With the numbers on southern border apprehensions and human trafficking and smuggling, it’s no secret that border security needs to be established. Most people don’t argue against this. However, the debate exists on whether we need a border wall or need only to invest in drones and better technology. Good-hearted Christians disagree on what’s a better choice and investment, and this is okay.

But here’s my take: I firmly believe we need a multifaceted approach to border security that implements a wall in needed places, augments the physical barriers we already have with better infrastructure, and invests in better technology such as drones, etc. at ports of entry and along the southern border. In my opinion, this multifaceted approach will drastically decrease drug and human trafficking as a whole. And while this is established, we can show even more compassion to immigrants, migrants, and asylum seekers seeking asylum, and consider their claims quickly and accept or reject efficiently.
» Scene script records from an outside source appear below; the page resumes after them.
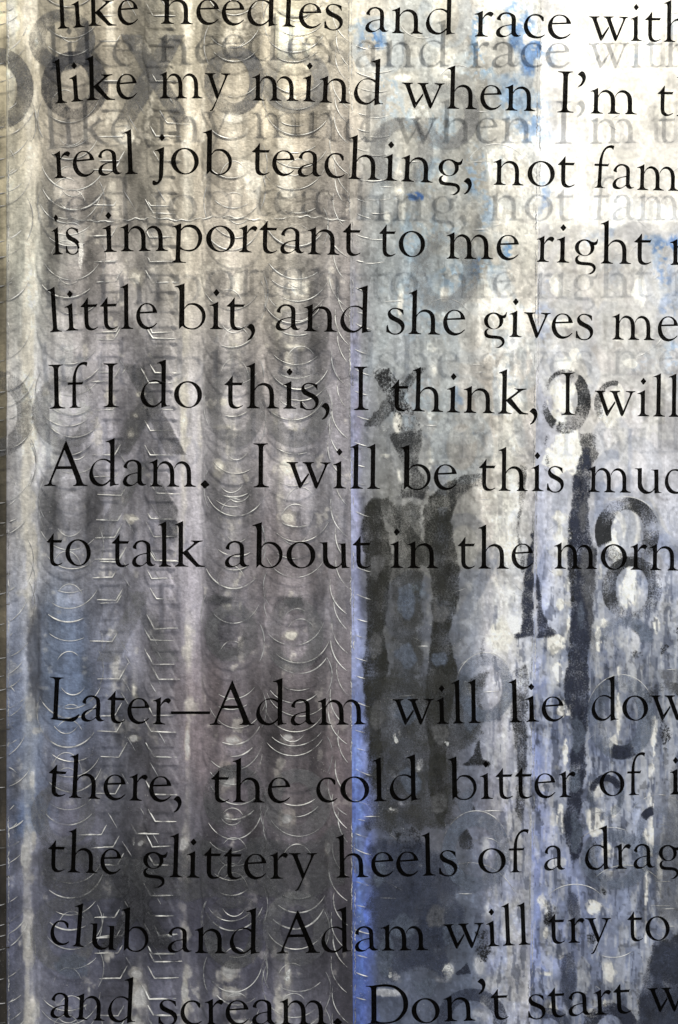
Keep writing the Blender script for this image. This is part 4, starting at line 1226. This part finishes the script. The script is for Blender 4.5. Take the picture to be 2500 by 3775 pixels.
G = {}
G['l'] = [[stem(H=660)]]
G['i'] = [[stem(H=400)], [mir(DOT, 36)]]
G['n'] = [[stem()], [curve(ARCH, 0)], [stem(265, 62, 170, False, 38, 68)]]
G['h'] = [[stem(H=660)], [curve(ARCH, 0)], [stem(265, 62, 170, False, 38, 68)]]
G['m'] = [[stem(w=60)], [curve(NARCH, 0)], [stem(238, 62, 170, False, 38, 68)], [mir(curve(NARCH, 0), 238)], [stem(476, 62, 170, False, 38, 68)]]
G['r'] = [[stem(w=60)], [curve("56,-285* 85,-340 125,-378 162,-390 192,-376 205,-352* 174,-306* 152,-320 122,-330 92,-312 56,-262*", 0)]]
G['u'] = [[curve("588,325* 600,334 632,345 640,385* 640,560* 650,625 705,690 780,712 845,695 900,650* 900,612* 870,655 825,676 780,662 730,620 705,540* 703,318*", 700, 640)],
          [curve("838,345* 850,352 885,360 893,395* 900,705* 960,700 1010,698* 1012,688* 975,678 962,630* 957,338*", 703, 640)]]
G['d'] = [[curve("865,124* 865,134* 915,142 932,190* 930,776* 990,758 1054,750* 1054,738* 1010,735 994,690* 997,76* 990,74*", 768, 635)],
          [curve("932,398* 880,376 830,371 760,392 680,465 635,590 650,680 700,745 800,773 870,752 932,700* 932,664* 890,708 830,738 760,715 710,650 688,570 702,480 750,412 810,394 870,400 932,440*", 768, 635)]]
G['b'] = [[curve("773,72* 773,82* 815,88 836,140* 832,692* 878,644* 906,630* 907,27* 900,26*", 688, 840)],
          [curve("900,385* 950,325 1030,308 1105,328 1170,392 1198,490 1180,580 1130,648 1062,690 1000,695 930,680 870,640* 900,600* 925,645 980,673 1040,672 1098,640 1138,580 1148,500 1130,430 1070,360 1000,338 950,350 900,410*", 688, 840)]]
G['p'] = [[curve("152,190* 152,200* 195,206 216,250* 210,630* 205,670 160,700* 160,715* 357,715* 357,702* 290,690 273,640* 283,142* 276,140*", 543, 213)],
          [curve("280,220* 330,172 410,155 485,172 550,240 577,330 560,430 500,510 420,547 340,540 273,520* 276,480* 330,518 400,521 470,498 508,430 520,340 490,250 430,205 370,196 320,210 280,250*", 543, 213)]]
G['o'] = [[ell(202, 190, 202, 196, 0), ell(204, 188, 132, 177, math.radians(9))]]
G['e'] = [[curve("658,632 600,690 540,718 490,722 420,695 365,625 345,540 360,450 410,375 460,345 510,338 570,350 620,392 648,440 658,470* 655,482* 590,470* 585,410 555,372 510,356 470,362 430,395 410,450 404,520 430,610 480,665 530,682 590,670 645,628*", 716, 345)],
          [curve("404,494* 404,468* 592,456* 656,470* 656,482* 604,484*", 716, 345)]]
G['a'] = [[curve("785,452* 740,442* 726,425 740,390 775,345 822,322 872,318 930,335 972,372 985,430* 985,615* 1000,650 1025,671 1052,666* 1052,677* 1020,694 990,698 955,688 925,655* 925,430* 915,380 880,350 840,346 800,366 780,405", 706, 718)],
          [curve("928,500* 860,515 790,540 740,580 718,640 737,690 790,710 850,700 928,652* 928,628* 890,664 850,681 800,668 775,630 782,590 812,552 870,527 928,520*", 706, 718)]]
G['c'] = [[curve("317,375* 314,318* 270,285 210,272 140,290 80,350 48,450 60,540 110,620 170,648 230,652 290,635 342,592* 332,583* 280,611 220,614 160,580 115,510 102,440 112,370 150,312 200,300 250,314 300,390*", 648, 48)]]
G['f'] = [[curve("330,768* 330,757* 360,745 371,720 372,690* 382,385* 395,300 430,200 480,135 550,103 605,108* 611,125* 595,180* 575,155 535,148 490,170 455,230 438,310 434,385* 432,690* 436,725 455,750 494,757* 494,768*", 768, 330)],
          [curve("315,432* 315,404 330,396* 520,396* 544,380* 528,432*", 768, 330)]]
G['g'] = [[ell(142, 237, 143, 128, 0), ell(144, 231, 84, 111, math.radians(7))],
          [curve("735,262* 795,282 830,265 846,234* 857,232* 850,290 832,322 800,330 770,330*", 605, 520)],
          [curve("580,482* 545,505 525,545 535,592 565,622 620,634 720,640 770,655 790,690 780,720 730,760 650,771 570,745 535,700 535,660 568,620* 550,612* 510,640 490,680 505,725 560,770 660,787 750,775 810,735 830,680 815,630 770,600 700,588 610,580 575,558 570,522 595,488*", 605, 520)]]
G['j'] = [[curve("82,347* 82,356* 125,362 148,400* 142,690* 136,780 120,808 104,805 72,784 52,800 52,842 75,858 112,851 170,800 200,730 207,640* 216,298* 209,296*", 690, 147)], [mir(DOT, 36)]]
G['k'] = [[curve("582,12* 582,22* 622,28 636,70* 632,530* 628,570 612,592 584,608* 584,622* 775,622* 775,612* 722,598 700,575 698,530* 702,-38* 695,-40*", 622, 635)],
          [curve("808,243* 985,243* 985,255* 930,270 895,292 768,396* 715,445* 690,432* 690,416* 850,285 852,268 808,252*", 622, 635)],
          [curve("705,428* 768,392* 900,560 940,595 1014,612* 1014,627* 886,627* 702,442*", 622, 635)]]
G['s'] = [[curve("1000,385* 1008,378* 1004,308* 960,290 890,278 830,295 787,345 788,405 822,452 880,482 940,516 973,560 974,610 940,650 900,661 850,650 806,600 790,542 778,538* 770,560* 770,645* 800,652 850,675 905,679 970,660 1012,612 1027,550 1010,490 960,445 900,415 845,378 825,340 845,310 890,298 940,315 985,358", 660, 770)]]
G['t'] = [[curve("1000,328* 985,345 945,400 890,457* 896,464* 941,470* 943,700* 960,765 1000,800 1060,806 1110,786 1147,762* 1140,752* 1090,774 1050,770 1015,740 1004,690* 1004,468* 1126,466* 1145,414* 1130,426* 1004,426* 1005,330*", 798, 890)]]
V1 = "97,255* 262,255* 262,268* 225,282 224,315* 308,553* 300,640* 287,643* 268,620* 152,300* 135,282 97,268*"
V2 = "325,255* 487,255* 487,268* 448,284 447,310* 538,553* 530,640* 514,645* 494,620* 375,300* 355,282 325,268*"
V3 = "308,550* 408,412* 418,440* 302,636*"
V4 = "575,257* 720,257* 720,270* 684,284 660,330* 545,612* 525,642* 514,640* 520,600* 538,553* 628,335* 634,292 612,280 575,270*"
V5 = "345,257* 490,257* 490,270* 454,284 430,330* 315,612* 298,642* 287,640* 290,600* 308,553* 398,335* 404,292 382,280 345,270*"
Y5 = "345,257* 490,257* 490,270* 454,284 430,330* 300,640* 235,795 215,815* 180,822* 178,806* 205,792 282,640* 308,553* 398,335* 404,292 382,280 345,270*"
G['w'] = [[curve(V1, 638, 97)], [curve(V2, 638, 97)], [curve(V3, 638, 97)], [curve(V4, 638, 97)]]
G['v'] = [[curve(V1, 638, 97)], [curve(V5, 638, 97)]]
G['y'] = [[curve(V1.replace('300,640* 287,643* 268,620*', '306,600* 284,642* 270,620*'), 638, 97)], [curve(Y5, 638, 97)]]
ISH = "820,130* 832,143 880,155 896,178 900,215* 897,680* 890,722 870,740 826,752* 826,766* 1054,766* 1054,752* 1000,740 972,718 964,680* 968,215* 972,178 990,155 1036,140* 1036,128* 820,128*"
G['I'] = [[curve(ISH, 766, 820)]]
G['A'] = [[curve("320,106* 306,118* 285,170 115,600 80,690 60,730 6,748* 6,762* 168,762* 168,750* 130,742 112,722 112,700 118,670* 180,518* 400,518* 450,660 460,700 448,738 416,748* 416,762* 622,762* 622,750* 575,738 550,705 530,650*", 762, 6),
           curve("294,240* 386,474* 202,474*", 762, 6)]]
G['L'] = [[curve("50,122* 50,134* 100,146 118,165 123,200* 120,670* 116,710 100,730 66,745* 150,752 300,766 380,771 430,756 474,712 496,658* 482,654* 430,692 340,722 250,728 192,722* 186,680* 188,200* 194,165 212,148 248,140* 248,128*", 752, 50)]]
G['D'] = [[curve("110,270* 200,270 300,256 400,250 500,265 600,320 680,410 713,530 700,650 640,750 560,822 460,856 340,868* 130,868* 130,856* 170,845 186,800* 188,345* 182,310 160,292 110,282*", 868, 110),
           curve("262,310* 275,294 330,289 420,289 500,310 580,372 625,450 643,550 630,660 570,762 500,815 400,838 300,832 260,812* ", 868, 110)]]
G[','] = [[curve(COMMA, 660, 1115)]]
G["'"] = [[mir([(x, y + 555) for x, y in curve(COMMA, 660, 1115)], 0)]]
G['.'] = [[curve("62,-98 100,-62 124,-34 92,-4 60,22 28,-6 0,-36 30,-70", 0)]]
G['\u2014'] = [[[(0, 152), (570, 152), (570, 194), (0, 194)]]]
D_FIX = 0.0
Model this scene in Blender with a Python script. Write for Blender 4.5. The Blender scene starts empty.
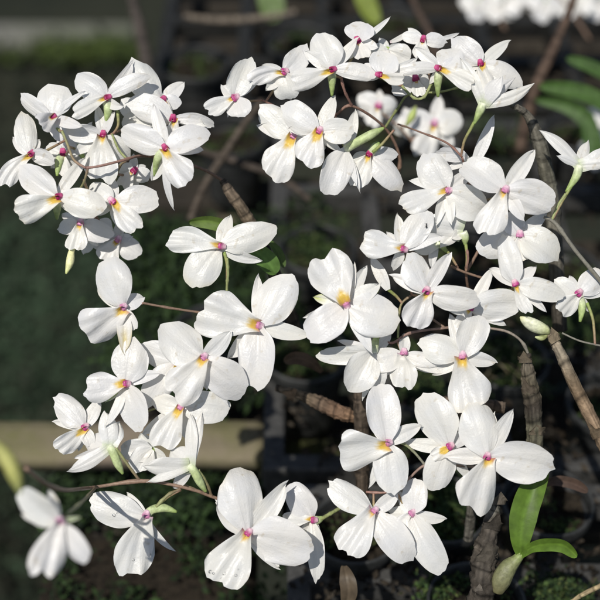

But I firmly believe we need a multifaceted approach to border security that implements a wall in needed places, augments the physical barriers we already have with better infrastructure, and invests in better technology such as drones, etc. at ports of entry and along the southern border.

So yes, we should support the construction of the wall if the Trump administration is building it to keep out human and drug trafficking by smugglers and cartels, not to keep out all immigrants, migrants, and asylum seekers from getting into the United States, especially those who qualify and wish to come legally. Sadly, however, my fear is the Trump administration is building the wall for the wrong reasons.